─── INFORMATION PROVIDED

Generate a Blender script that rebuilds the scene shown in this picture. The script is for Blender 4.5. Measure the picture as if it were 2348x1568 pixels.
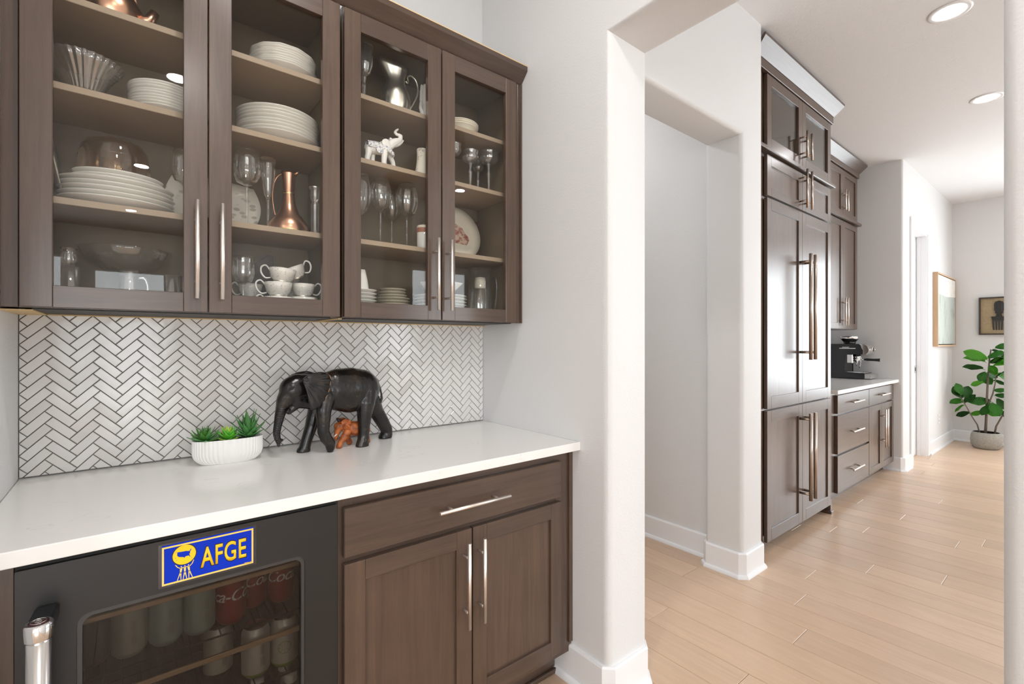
import bpy, bmesh, math, random
from math import pi, sin, cos, radians, sqrt
from mathutils import Vector, Matrix

# ---------------------------------------------------------------- scene, camera, world, exposure
for o in list(bpy.data.objects):
    bpy.data.objects.remove(o, do_unlink=True)
scn = bpy.context.scene
COL = scn.collection
random.seed(7)

cam_d = bpy.data.cameras.new('camera')
cam_d.sensor_width = 36.0
cam_d.lens = 1087.8 / 2348 * 36.0
cam_d.clip_start = 0.02
cam = bpy.data.objects.new('camera', cam_d)
cam.location = (0.0, 0.0, 1.29)
cam.rotation_euler = (pi / 2, 0.0, 0.89181 - pi / 2)
COL.objects.link(cam)
scn.camera = cam

SKY_STRENGTH = 7.0
CAN_STRENGTH = 78.0
BAR_STRENGTH = 265.0
world = bpy.data.worlds.new('sky')
scn.world = world
world.use_nodes = True
wn = world.node_tree.nodes
wn['Background'].inputs[0].default_value = (0.90, 0.955, 1.0, 1)
wn['Background'].inputs[1].default_value = SKY_STRENGTH

scn.view_settings.view_transform = 'Standard'
scn.view_settings.look = 'None'
scn.view_settings.gamma = 1.0
scn.view_settings.use_curve_mapping = False
scn.view_settings.exposure = 0.33
try:
    scn.cycles.use_denoising = True
    scn.cycles.max_bounces = 14
    scn.cycles.diffuse_bounces = 6
    scn.cycles.glossy_bounces = 6
    scn.cycles.transmission_bounces = 10
    scn.cycles.transparent_max_bounces = 24
    scn.cycles.sample_clamp_indirect = 6.0
    scn.cycles.caustics_reflective = False
    scn.cycles.caustics_refractive = False
except Exception:
    pass

# portals at every window that steer sky light through each opening
def portal(x, y, z, w, h, rot):
    d = bpy.data.lights.new('window_portal', 'AREA')
    d.shape = 'RECTANGLE'; d.size = w; d.size_y = h
    d.cycles.is_portal = True
    o = bpy.data.objects.new('window_portal', d)
    o.location = (x, y, z); o.rotation_euler = rot
    o['kind'] = 'helper'
    COL.objects.link(o)

# ---------------------------------------------------------------- mesh helpers
def NB():
    return bmesh.new()

def box(bm, x0, x1, y0, y1, z0, z1, bev=0.0, seg=1, mi=0):
    r = bmesh.ops.create_cube(bm, size=1.0)
    vs = r['verts']
    for v in vs:
        v.co = Vector((x0 + (x1 - x0) * (v.co.x + .5), y0 + (y1 - y0) * (v.co.y + .5), z0 + (z1 - z0) * (v.co.z + .5)))
    fs = list({f for v in vs for f in v.link_faces})
    for f in fs:
        f.material_index = mi
    if bev > 0:
        es = list({e for v in vs for e in v.link_edges})
        rr = bmesh.ops.bevel(bm, geom=es, offset=bev, segments=seg, profile=0.5, affect='EDGES')
        for f in rr['faces']:
            f.material_index = mi
    return vs

def lathe(bm, prof, seg=32, cx=0, cy=0, cz=0, mi=0, flute=None, smooth=True):
    """prof: list of (r, z) bottom to top (or any order); flute(angle, r, z) -> r"""
    rings = []
    for (r, z) in prof:
        if r < 1e-6:
            rings.append([bm.verts.new((cx, cy, cz + z))])
        else:
            ring = []
            for k in range(seg):
                a = 2 * pi * k / seg
                rr = flute(a, r, z) if flute else r
                ring.append(bm.verts.new((cx + rr * cos(a), cy + rr * sin(a), cz + z)))
            rings.append(ring)
    for a, b in zip(rings[:-1], rings[1:]):
        for k in range(seg):
            k2 = (k + 1) % seg
            if len(a) == 1 and len(b) == 1:
                continue
            if len(a) == 1:
                f = bm.faces.new((a[0], b[k2], b[k]))
            elif len(b) == 1:
                f = bm.faces.new((a[k], a[k2], b[0]))
            else:
                f = bm.faces.new((a[k], a[k2], b[k2], b[k]))
            f.material_index = mi
            f.smooth = smooth
    return rings

def cyl(bm, p0, p1, r0, r1=None, seg=16, mi=0, smooth=True):
    if r1 is None:
        r1 = r0
    tube(bm, [p0, p1], [r0, r1], seg, mi, smooth)

def tube(bm, pts, rad, seg=12, mi=0, smooth=True, caps=True):
    pts = [Vector(p) for p in pts]
    n = len(pts)
    if not isinstance(rad, (list, tuple)):
        rad = [rad] * n
    tang = []
    for i in range(n):
        t = pts[min(i + 1, n - 1)] - pts[max(i - 1, 0)]
        tang.append(t.normalized())
    ref = Vector((0, 0, 1)) if abs(tang[0].z) < .9 else Vector((1, 0, 0))
    u = tang[0].cross(ref).normalized()
    rings = []
    for i in range(n):
        u = (u - tang[i] * u.dot(tang[i])).normalized()
        v = tang[i].cross(u)
        rings.append([bm.verts.new(pts[i] + (u * cos(2 * pi * k / seg) + v * sin(2 * pi * k / seg)) * rad[i]) for k in range(seg)])
    for a, b in zip(rings[:-1], rings[1:]):
        for k in range(seg):
            k2 = (k + 1) % seg
            f = bm.faces.new((a[k], a[k2], b[k2], b[k])); f.material_index = mi; f.smooth = smooth
    if caps:
        f = bm.faces.new(list(reversed(rings[0]))); f.material_index = mi
        f = bm.faces.new(rings[-1]); f.material_index = mi

def prism(bm, poly, axis, a0, a1, mi=0):
    """poly: 2D points; axis 'x': (y,z), 'y': (x,z), 'z': (x,y)"""
    def P(p, a):
        if axis == 'x': return (a, p[0], p[1])
        if axis == 'y': return (p[0], a, p[1])
        return (p[0], p[1], a)
    A = [bm.verts.new(P(p, a0)) for p in poly]
    B = [bm.verts.new(P(p, a1)) for p in poly]
    n = len(poly)
    fs = [bm.faces.new(A), bm.faces.new(list(reversed(B)))]
    for i in range(n):
        j = (i + 1) % n
        fs.append(bm.faces.new((A[j], A[i], B[i], B[j])))
    for f in fs:
        f.material_index = mi
    return A, B

def sweep(bm, prof, path, closed_prof=True, mi=0):
    """prof (offset to the right of travel, z); path list of (x, y)"""
    n = len(path)
    rows = []
    for i in range(n):
        p = Vector(path[i])
        d0 = (Vector(path[i]) - Vector(path[i - 1])).normalized() if i > 0 else None
        d1 = (Vector(path[i + 1]) - Vector(path[i])).normalized() if i < n - 1 else None
        if d0 is None: d0 = d1
        if d1 is None: d1 = d0
        n0 = Vector((d0.y, -d0.x)); n1 = Vector((d1.y, -d1.x))
        m = (n0 + n1).normalized()
        m = m / max(.3, m.dot(n0))
        rows.append([bm.verts.new((p.x + m.x * o, p.y + m.y * o, z)) for o, z in prof])
    k = len(prof)
    for a, b in zip(rows[:-1], rows[1:]):
        for i in range(k if closed_prof else k - 1):
            j = (i + 1) % k
            f = bm.faces.new((a[i], a[j], b[j], b[i])); f.material_index = mi
    if closed_prof:
        bm.faces.new(rows[0]); bm.faces.new(list(reversed(rows[-1])))

def xform(bm, verts, M):
    for v in verts:
        v.co = M @ v.co

def _finish(bm, fixn=True):
    if fixn:
        bmesh.ops.recalc_face_normals(bm, faces=bm.faces)

def base_of(o):
    p = Vector((0, 0, 0))
    while o is not None:
        p = p + Vector(o.location)
        o = o.parent
    return p

def ob(name, bm, mats, parent=None, origin=None, local=False, smooth=None, fixn=True):
    """bm holds world coordinates (unless local); the object's origin is the parent thing's base or `origin`"""
    _finish(bm, fixn)
    if smooth is not None:
        for f in bm.faces:
            f.smooth = smooth
    me = bpy.data.meshes.new(name)
    if not local:
        off = base_of(parent) if parent is not None else Vector(origin or (0, 0, 0))
        bmesh.ops.translate(bm, vec=-off, verts=bm.verts)
    bm.to_mesh(me); bm.free()
    for m in (mats if isinstance(mats, (list, tuple)) else [mats]):
        me.materials.append(m)
    o = bpy.data.objects.new(name, me)
    if parent is not None:
        o.parent = parent
    elif not local:
        o.location = Vector(origin or (0, 0, 0))
    COL.objects.link(o)
    return o

def thing(name, label, cat, loc=(0, 0, 0), group=None, rz=0.0):
    o = bpy.data.objects.new(name, None)
    o.empty_display_size = 0.05
    o.location = loc; o.rotation_euler = (0, 0, rz)
    COL.objects.link(o)
    return tag(o, label, cat, group)

def tag(o, label=None, cat=None, group=None, kind=None):
    if label:
        o['label'] = label
        nw = len(label.replace(',', ' ').split())
        if nw < 4 or nw > 16:
            print('LABELLEN', nw, label)
    if cat: o['category'] = cat
    if group: o['group'] = group
    if kind: o['kind'] = kind
    return o

def struct(o, label=None):
    if o.type == 'MESH' and o.name.startswith('wall_'):
        for p in o.data.polygons: p.use_smooth = True
        o.data.set_sharp_from_angle(angle=radians(35))
    o['kind'] = 'structure'
    if label: o['label'] = label
    return o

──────

** GOAL **
Write out, word for word, the lines from the start of the data through the one holding "return bmesh.new()". Omit pictures.

** COMPLETE ANSWER **
Generate a Blender script that rebuilds the scene shown in this picture. The script is for Blender 4.5. Measure the picture as if it were 2348x1568 pixels.
import bpy, bmesh, math, random
from math import pi, sin, cos, radians, sqrt
from mathutils import Vector, Matrix

# ---------------------------------------------------------------- scene, camera, world, exposure
for o in list(bpy.data.objects):
    bpy.data.objects.remove(o, do_unlink=True)
scn = bpy.context.scene
COL = scn.collection
random.seed(7)

cam_d = bpy.data.cameras.new('camera')
cam_d.sensor_width = 36.0
cam_d.lens = 1087.8 / 2348 * 36.0
cam_d.clip_start = 0.02
cam = bpy.data.objects.new('camera', cam_d)
cam.location = (0.0, 0.0, 1.29)
cam.rotation_euler = (pi / 2, 0.0, 0.89181 - pi / 2)
COL.objects.link(cam)
scn.camera = cam

SKY_STRENGTH = 7.0
CAN_STRENGTH = 78.0
BAR_STRENGTH = 265.0
world = bpy.data.worlds.new('sky')
scn.world = world
world.use_nodes = True
wn = world.node_tree.nodes
wn['Background'].inputs[0].default_value = (0.90, 0.955, 1.0, 1)
wn['Background'].inputs[1].default_value = SKY_STRENGTH

scn.view_settings.view_transform = 'Standard'
scn.view_settings.look = 'None'
scn.view_settings.gamma = 1.0
scn.view_settings.use_curve_mapping = False
scn.view_settings.exposure = 0.33
try:
    scn.cycles.use_denoising = True
    scn.cycles.max_bounces = 14
    scn.cycles.diffuse_bounces = 6
    scn.cycles.glossy_bounces = 6
    scn.cycles.transmission_bounces = 10
    scn.cycles.transparent_max_bounces = 24
    scn.cycles.sample_clamp_indirect = 6.0
    scn.cycles.caustics_reflective = False
    scn.cycles.caustics_refractive = False
except Exception:
    pass

# portals at every window that steer sky light through each opening
def portal(x, y, z, w, h, rot):
    d = bpy.data.lights.new('window_portal', 'AREA')
    d.shape = 'RECTANGLE'; d.size = w; d.size_y = h
    d.cycles.is_portal = True
    o = bpy.data.objects.new('window_portal', d)
    o.location = (x, y, z); o.rotation_euler = rot
    o['kind'] = 'helper'
    COL.objects.link(o)

# ---------------------------------------------------------------- mesh helpers
def NB():
    return bmesh.new()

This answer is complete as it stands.